The first method, which used to be the only method, is now frowned upon by Microsoft and only applied sparingly. Essentially, you have to create another Xbox Live account and Microsoft will give you Points codes to apply to that account to repurchase your content with. You’ll need to use a different account each time you go through this process. Unfortunately, this is the most painful “solution”, as Microsoft’s become very stingy with this solution for a variety of reasons. Microsoft claims that over 90% of the refunded Points are spent on new content, not the content for which they were issued; I dispute that claim, as some of my previously purchased content is now free or reduced in price.

The second method, introduced this past May, requires the service center to replace your old console ID in the DRM database with your new console ID (since they’re still replacing most 360’s). There are a couple of problems with this “solution”: The first is that the service center is not uniformly performing this step on every console. The second is that the console ID switch only applies to the most recently serviced console; if you purchased most of your content on a console prior to the one just sent in for service, that content is not unlocked on your replacement console.

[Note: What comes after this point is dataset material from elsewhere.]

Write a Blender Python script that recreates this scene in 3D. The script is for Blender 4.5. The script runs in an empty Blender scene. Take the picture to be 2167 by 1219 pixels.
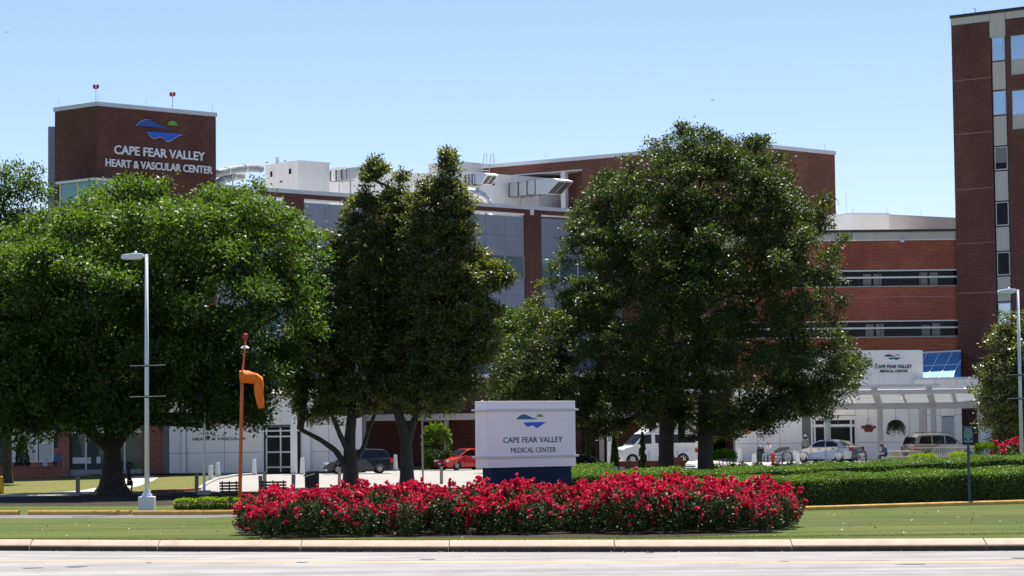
import bpy, bmesh, math, random
import numpy as np
from mathutils import Matrix, Vector
R = math.radians
sc = bpy.context.scene
col = sc.collection
random.seed(7)

# ------------------------------------------------------------------ camera, sky, sun, exposure
FPX, CX, CY, EYE = 5000.0, 1083.5, 609.5, 3.0      # focal length in photo pixels, photo centre, eye height above the lawn
PITCH, ROLL = math.atan(293.5 / FPX), 0.0115
f0 = Vector((0, math.cos(PITCH), math.sin(PITCH))); u0 = Vector((0, -math.sin(PITCH), math.cos(PITCH))); r0 = Vector((1, 0, 0))
UP = (u0 * math.cos(ROLL) + r0 * math.sin(ROLL)); RT = (r0 * math.cos(ROLL) - u0 * math.sin(ROLL)); FW = f0
EYEP = Vector((0, 0, EYE))
camd = bpy.data.cameras.new('camera'); cam = bpy.data.objects.new('camera', camd); col.objects.link(cam)
camd.sensor_width = 36; camd.lens = 36 * FPX / 2167; camd.clip_start = 0.5; camd.clip_end = 6000
m = Matrix((RT, UP, -FW)).transposed().to_4x4(); m.translation = EYEP
cam.matrix_world = m
sc.camera = cam

SUN_EL, SUN_AZ = R(65), R(14)                        # azimuth measured from +Y (behind the buildings) towards +X
sd = Vector((math.sin(SUN_AZ) * math.cos(SUN_EL), math.cos(SUN_AZ) * math.cos(SUN_EL), math.sin(SUN_EL)))
w = bpy.data.worlds.new('World'); sc.world = w; w.use_nodes = True
nt = w.node_tree
bg = nt.nodes['Background']
sky = nt.nodes.new('ShaderNodeTexSky'); sky.sky_type = 'NISHITA'; sky.sun_disc = False
sky.sun_elevation = SUN_EL; sky.sun_rotation = SUN_AZ
sky.altitude = 100; sky.air_density = 1.0; sky.dust_density = 0.0; sky.ozone_density = 3.8
tint = nt.nodes.new('ShaderNodeVectorMath'); tint.operation = 'MULTIPLY'; tint.inputs[1].default_value = (1.03, 0.945, 1.03)   # the camera's white balance
nt.links.new(sky.outputs[0], tint.inputs[0]); nt.links.new(tint.outputs[0], bg.inputs[0]); bg.inputs[1].default_value = 0.068
sun = bpy.data.lights.new('sun', 'SUN'); sun.energy = 4.7; sun.angle = R(0.53); sun.color = (1, 0.95, 0.87)
so = bpy.data.objects.new('sun', sun); col.objects.link(so); so.rotation_euler = sd.to_track_quat('Z', 'Y').to_euler(); so.location = (0, 0, 60)
vs = sc.view_settings
vs.view_transform = 'Standard'; vs.look = 'None'; vs.gamma = 1; vs.use_curve_mapping = False
vs.exposure = 1.10
sc.render.engine = 'CYCLES'
sc.cycles.use_denoising = True
sc.cycles.max_bounces = 6; sc.cycles.diffuse_bounces = 3; sc.cycles.glossy_bounces = 3; sc.cycles.transmission_bounces = 4; sc.cycles.transparent_max_bounces = 6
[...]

Also, if you replace your 360 with a different model through a retailer’s warranty exchange program, Microsoft will flat-out refuse to help you at all. They claim that this “upgrade” irrefutably voids your XBLM rights.

They’ve started ignoring BBB complaints within the past six months. I was only able to fully resolve my DRM problems this time around by contacting my state’s Attorney General’s office.

It’s just a matter of time before a class-action lawsuit or a bunch of media attention gets Microsoft to remedy this once & for all. A user-initiated DRM transfer would be preferable, as it would eliminate Microsoft’s outsourced “support” for this particular problem altogether.

– Mystakill

Guys. It’s Microsoft.

Is anyone actually surprised things have gone ass up?